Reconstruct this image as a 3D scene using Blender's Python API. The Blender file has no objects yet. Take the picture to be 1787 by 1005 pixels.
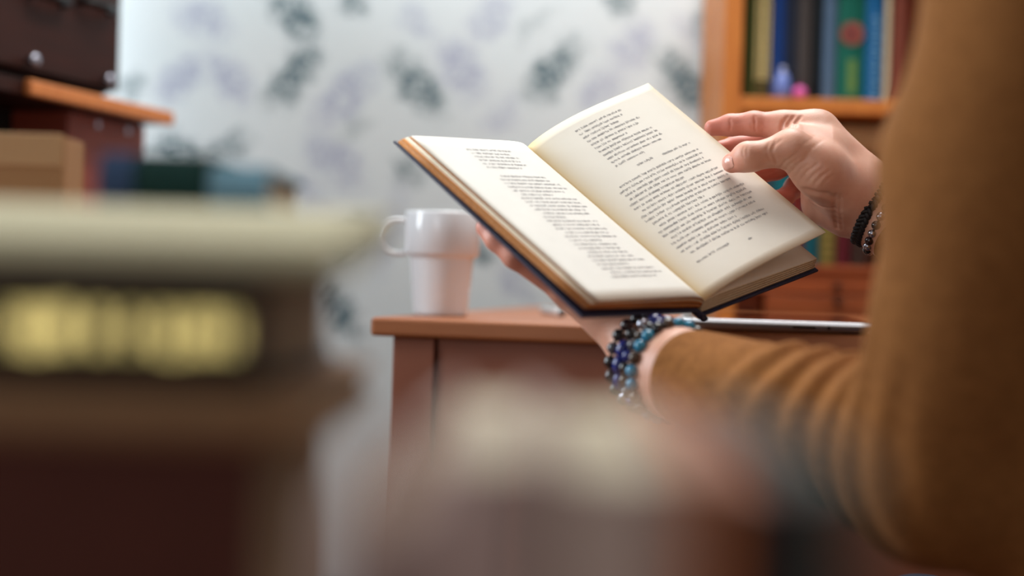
import bpy, bmesh, math, random
import numpy as np
import openvdb
from mathutils import Vector, Matrix

random.seed(7)
rng = np.random.default_rng(7)
SC = bpy.context.scene
COL = SC.collection

# ------------------------------------------------------------------ camera
FPX = 50 / 36 * 1787
CAM_Z = 0.791
PITCH, ROLL = math.radians(0.35), math.radians(1.7)
CR = Matrix.Rotation(math.pi / 2 - PITCH, 4, 'X') @ Matrix.Rotation(ROLL, 4, 'Z')
CM = Matrix.Translation((0, 0, CAM_Z)) @ CR
cam_data = bpy.data.cameras.new('camera')
cam_data.sensor_width = 36
cam_data.lens = 50
cam_data.clip_start = 0.02
cam_data.dof.use_dof = True
cam_data.dof.focus_distance = 1.135
cam_data.dof.aperture_fstop = 2.25
cam_data.dof.aperture_blades = 0
cam = bpy.data.objects.new('camera', cam_data)
cam.matrix_world = CM
COL.objects.link(cam)
SC.camera = cam

# ------------------------------------------------------------------ light and exposure
SC.view_settings.view_transform = 'Standard'
SC.view_settings.look = 'None'
SC.view_settings.gamma = 1
SC.view_settings.use_curve_mapping = False
SC.view_settings.exposure = 0.60
SC.cycles.use_denoising = True
world = bpy.data.worlds.new('world')
SC.world = world
world.use_nodes = True
bg = world.node_tree.nodes['Background']
bg.inputs['Color'].default_value = (0.92, 0.95, 1.0, 1)
bg.inputs['Strength'].default_value = 0.08


def area(name, loc, target, sx, sy, power, color):
    l = bpy.data.lights.new(name, 'AREA')
    l.shape = 'RECTANGLE'
    l.size, l.size_y = sx, sy
    l.energy = power
    l.color = color
    o = bpy.data.objects.new(name, l)
    o.location = loc
    o.rotation_euler = (Vector(target) - Vector(loc)).to_track_quat('-Z', 'Y').to_euler()
    COL.objects.link(o)
    return o


area('ceiling_light', (0.30, 1.70, 2.5), (0.1, 1.6, 0.8), 1.1, 0.9, 25, (1.0, 0.985, 0.96))
area('window_light', (-1.55, 1.38, 1.45), (0.1, 1.5, 0.8), 1.0, 1.3, 33, (0.86, 0.94, 1.0))
area('rear_window_light', (-0.85, -1.5, 1.1), (-0.2, 0.6, 0.85), 1.1, 1.3, 6, (0.92, 0.96, 1.0))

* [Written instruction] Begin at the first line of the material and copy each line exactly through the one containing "COL = SC.collection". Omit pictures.

* [Result of this task]
Reconstruct this image as a 3D scene using Blender's Python API. The Blender file has no objects yet. Take the picture to be 1787 by 1005 pixels.
import bpy, bmesh, math, random
import numpy as np
import openvdb
from mathutils import Vector, Matrix

random.seed(7)
rng = np.random.default_rng(7)
SC = bpy.context.scene
COL = SC.collection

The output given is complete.